You need the right ritual to get into your creative space-although the experiment sounds a bit more complicated...

A-level students: if you want to be a 'consumer', go to the mall

As a professor closely involved in undergraduate education, I share that vision completely. The consumerist and survey culture creates an inappropriate divide. In retail the customer may always be right but education doesn't fit that mould. Consumer-minded students are too often looking to plot the easiest route through their coursework to a degree certificate; as a result they are quick to find fault and slow to consider their own share in the responsibility for their learning. But the best universities aim to stretch and challenge their students, to work them hard and, from time to time, push them well outside their comfort zones. That may not always be a pleasant experience, but it's worth it.
Stephen Curry on the consumerist mindset that A-level education instills in British students.
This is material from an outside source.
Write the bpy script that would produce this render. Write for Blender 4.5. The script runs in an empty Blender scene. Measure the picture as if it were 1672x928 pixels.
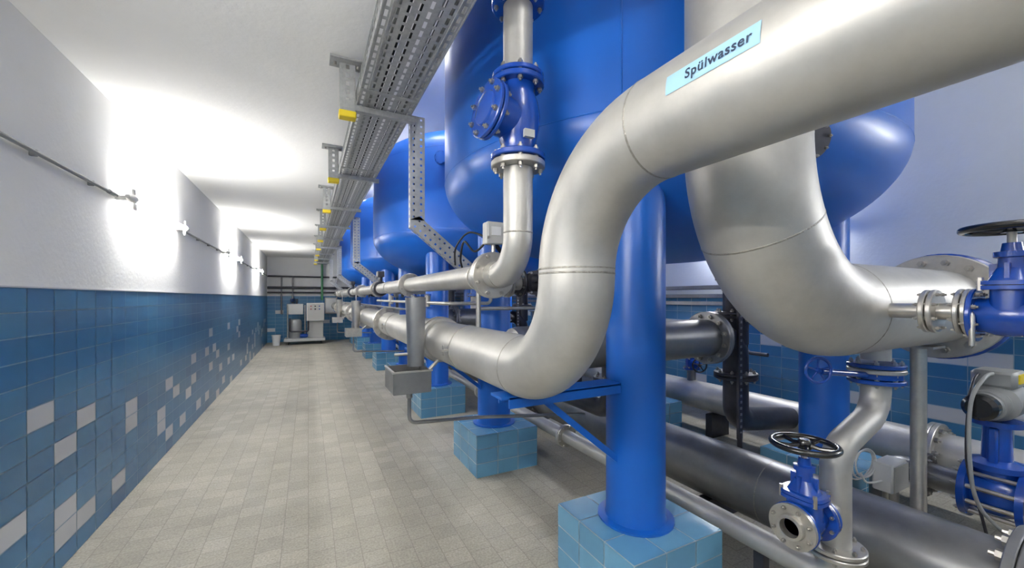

Yes, sometimes 'education' involves hard work, failure and the complicated answer that the truth depends on your methodology and ideology...

Massive Open Online Courses and Beyond: the Revolution to Come

"Digital Taylorism" is a general term that refers to the industrial process of digitizing work, and it is a term used and embedded in the larger framework of "cognitive capitalism" - sometimes referred to as "third capitalism," after mercantilism and industrial capitalism. Cognitive capitalism is an increasingly significant theory, given its focus on the socio-economic changes caused by Internet and Web 2.0 technologies that have transformed the mode of production and the nature of labor. The theory of cognitive capitalism has its origins in French and Italian thinkers, particularly Gilles Deleuze and Felix Guattari's Capitalism and Schizophrenia, Michel Foucault's work on the birth of biopower and Michael Hardt and Antonio Negri's Empire and Multitude, as well as the Italian Autonomist Marxist movement that had its origins in the Italian operaismo (workerism) of the 1960s.
In postindustrial society, Hardt and Negri observe, "jobs for the most part are highly mobile and involve flexible skills. … They are characterized in general by the central role played by knowledge, information, affect and communication." Under different conditions, Hardt and Negri contend, such work might be conceived as extending our distinctively human creative powers in relationships with machine and computer power, such as artificial cognition. This theory might be thought of as one of the theoretical frameworks for thinking about questions of digital academic labor in the long term.
Cudos to Michael Peters for providing a long, informative yet critical overview over the MOOCs debate and pulling out the big intellectual guns from Foucault to Deleuze and Negri!

Social Media Before Conference Networking

What does work, though, is social networking. My professional networking has expanded considerably through the people I’m friends and friendly with, who introduce me to people who introduce me to people. At the same time, what’s worked at least as well is social media networking. Twitter, blogging, and op-eding—participating in these venues has opened many doors for me that would otherwise have remained closed. I’ve gotten to know a ton of people in this way, and have had opportunities to publish op-eds and similar on-line pieces, been invited to speaking engagements, and simply amassed a great many sources of information and analysis I can draw on when needed. I’ve also been able to exchange ideas and suggestions and comments more quickly and more often with my on-line interlocutors.
Brent Sasley reflections on how to weave in social networking with the traditional academic networking at (big) conferences are a good practical way to round off this week's review!